Mais cette erreur est jugée sans conséquence, autrement dit le moyen soulevé, quoique fondé, n’est pas opérant : le Conseil d’État juge, d’une part, que n’étaient invoqués devant le juge des référés que des moyens tirés de la méconnaissance par le SEDIF des dispositions de l’article L. 3123-8 du Code de la commande pour lesquels les règles applicables aux entités adjudicatrices et aux pouvoirs adjudicateurs sont identiques. D’autre part, si le juge du référé précontractuel des entités adjudicatrices dispose de pouvoirs moins étendus que lorsqu’il est saisi dans le cadre de passation par des pouvoirs adjudicateurs, le juge des référés a, en l’espèce, rejeté les conclusions dont il était saisi.

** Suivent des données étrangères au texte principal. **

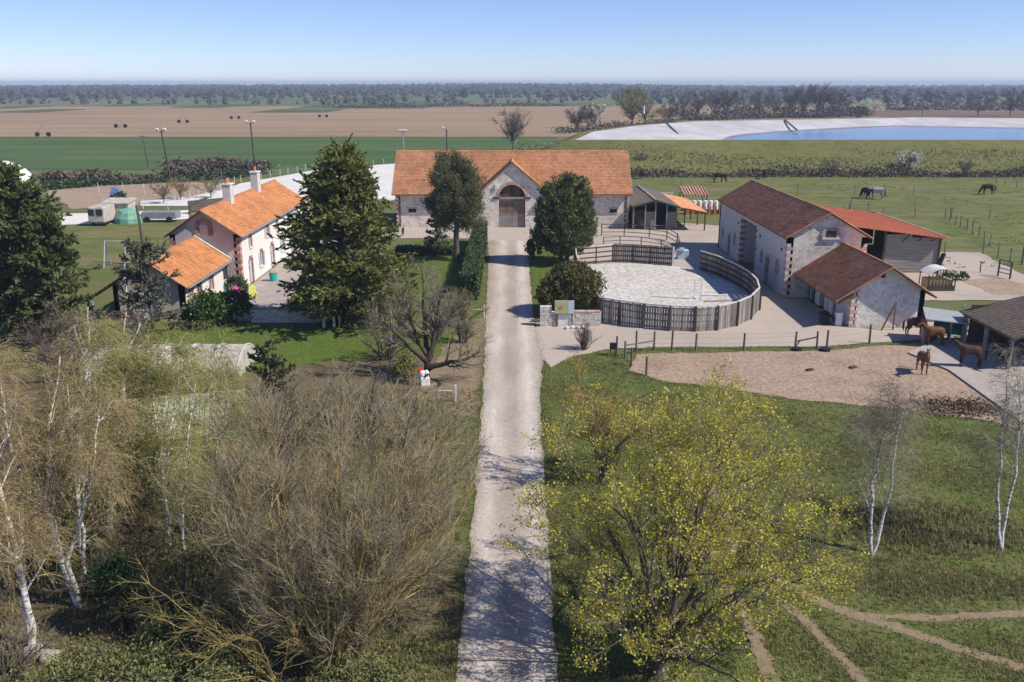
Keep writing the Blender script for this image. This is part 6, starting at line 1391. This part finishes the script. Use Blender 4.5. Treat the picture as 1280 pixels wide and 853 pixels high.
# ================================================================== horses
def horse(name, label, loc, rz, body, legs, mane, graze=False, s=1.0, blanket=None, turn=0.0):
    o = thing(name, label, 'horse', loc, None, rz); o.scale = (s, s, s)
    if graze: neck = [(.66, 0, 1.18, .2), (.9, 0, .86, .145), (1.06, turn * .2, .52, .11), (1.16, turn * .3, .34, .105), (1.24, turn * .4, .17, .085), (1.3, turn * .45, .06, .06)]
    else: neck = [(.66, 0, 1.36, .22), (.88, turn * .1, 1.58, .15), (1.04, turn * .22, 1.78, .115), (1.2, turn * .35, 1.7, .11), (1.38, turn * .5, 1.53, .082), (1.46, turn * .56, 1.44, .07)]
    sp = [(-.72, 0, 1.22, .2), (-.5, 0, 1.23, .3), (-.15, 0, 1.15, .315), (.2, 0, 1.14, .32), (.5, 0, 1.2, .29)] + neck
    V = [Vector(p[:3]) for p in sp]; Rr = [p[3] for p in sp]; E = [(k, k + 1) for k in range(len(sp) - 1)]
    for s_ in (-1, 1):
        for root, ch in ((1, [(-.55, s_ * .16, 1.0, .19), (-.46, s_ * .17, .8, .13), (-.7, s_ * .16, .52, .068), (-.66, s_ * .16, .18, .046), (-.6, s_ * .16, .03, .06)]),
                         (4, [(.46, s_ * .15, .95, .14), (.47, s_ * .15, .74, .09), (.5, s_ * .15, .48, .055), (.47, s_ * .15, .16, .042), (.52, s_ * .15, .03, .058)])):
            pr = root
            for p in ch: V.append(Vector(p[:3])); Rr.append(p[3]); E.append((pr, len(V) - 1)); pr = len(V) - 1
    me = bpy.data.meshes.new('body'); me.from_pydata([tuple(v) for v in V], E, []); ob = bpy.data.objects.new('body', me); COL.objects.link(ob); ob.parent = o
    md = ob.modifiers.new('skin', 'SKIN'); md.use_smooth_shade = True
    for k, sv in enumerate(me.skin_vertices[0].data): sv.radius = (Rr[k], Rr[k] * (1.12 if k in (2, 3) else 1.0)); sv.use_root = (k == 1)
    ob.modifiers.new('sub', 'SUBSURF').levels = 2; ob.modifiers['sub'].render_levels = 2
    mt, nt, b = _base(label[:20] + '_coat', .55)
    tc = nt.nodes.new('ShaderNodeTexCoord'); sx = nt.nodes.new('ShaderNodeSeparateXYZ'); nt.links.new(tc.outputs['Object'], sx.inputs[0])
    r = _ramp(nt, [(.0, legs), (.30, legs), (.46, body), (1, body)]); nt.links.new(sx.outputs[2], r.inputs[0])
    f = _noise(nt, tc.outputs['Object'], 3, 4); r2 = _ramp(nt, [(.3, (.8, .8, .8)), (.7, (1.15, 1.15, 1.15))]); nt.links.new(f, r2.inputs[0])
    nt.links.new(_mixc(nt, 1, r.outputs[0], r2.outputs[0], 'MULTIPLY'), b.inputs['Base Color']); me.materials.append(mt)
    mm = smat(label[:20] + '_mane', mane, .8)
    m = MB(); m.tube([(-.85, 0, 1.3), (-1.0, 0, 1.15), (-1.02, 0, .8), (-.98, 0, .42)], [.05, .085, .09, .03], 7); t = m.build('tail', mm, o, smooth=True)
    m = MB(); nk = neck[:4]
    for a, b_ in zip(nk, nk[1:]):
        up = Vector((-.4, 0, 1)) if not graze else Vector((.5, 0, .6))
        pa = Vector(a[:3]) + up.normalized() * a[3] * .9; pb = Vector(b_[:3]) + up.normalized() * b_[3] * .9; m.bar(pa, pb, .07, .16)
    m.build('mane', mm, o)
    for s_ in (-1, 1):
        hd = Vector(neck[2][:3]); m = MB(); m.tube([hd + Vector((.02, s_ * .06, .08)), hd + Vector((-.0 if not graze else -.08, s_ * .085, .16)), hd + Vector((0 if not graze else -.12, s_ * .085, .25))], [.035, .04, .008], 6); m.build('ear', mt, o)
    if blanket:
        m = MB(); n = 10
        for xk, rr in ((-.75, .33), (.45, .35)): m.v += [(xk, math.cos(math.pi * k / n) * rr * 1.06, 1.17 + math.sin(math.pi * k / n) * rr * 1.08 - (.3 if k in (0, n) else 0)) for k in range(n + 1)]
        for k in range(n): m.f.append((k, k + 1, n + 2 + k, n + 1 + k))
        m.build('blanket', M[blanket], o)
    return o
horse('horse', 'chestnut brown horse standing side on near the small grey shelter', (*gp(1166, 434), .05), R(183), (.16, .065, .03), (.08, .036, .02), (.06, .03, .018), turn=.2)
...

Au passage, les conclusions rappellent qu’il convenait de statuer vite, car si seule la signature rend sans objet le référé précontractuel et non la décision d’attribution (CE, Section, 3 novembre 1995, Société Stentofon Communications, n°152650, p. 393), il n’existe pas de délai de standstill par les concessions d’eau potable, l’article R. 3126-11 du code de la commande publique excluant l’application de « la section 1 du chapitre V du présent titre » pour tous les « contrats qui relèvent du chapitre VI, c’est-à-dire, en vertu de l’article R. 3126-1 ». L’occasion est d’ailleurs ici donnée de relever que la directive concession exclut de son champ d’application les concessions de distribution d’eau potable, de sorte qu’en surtranposant sur ce point, le législateur français était fondé à prévoir des dérogations aux directives, y compris à la directive recours.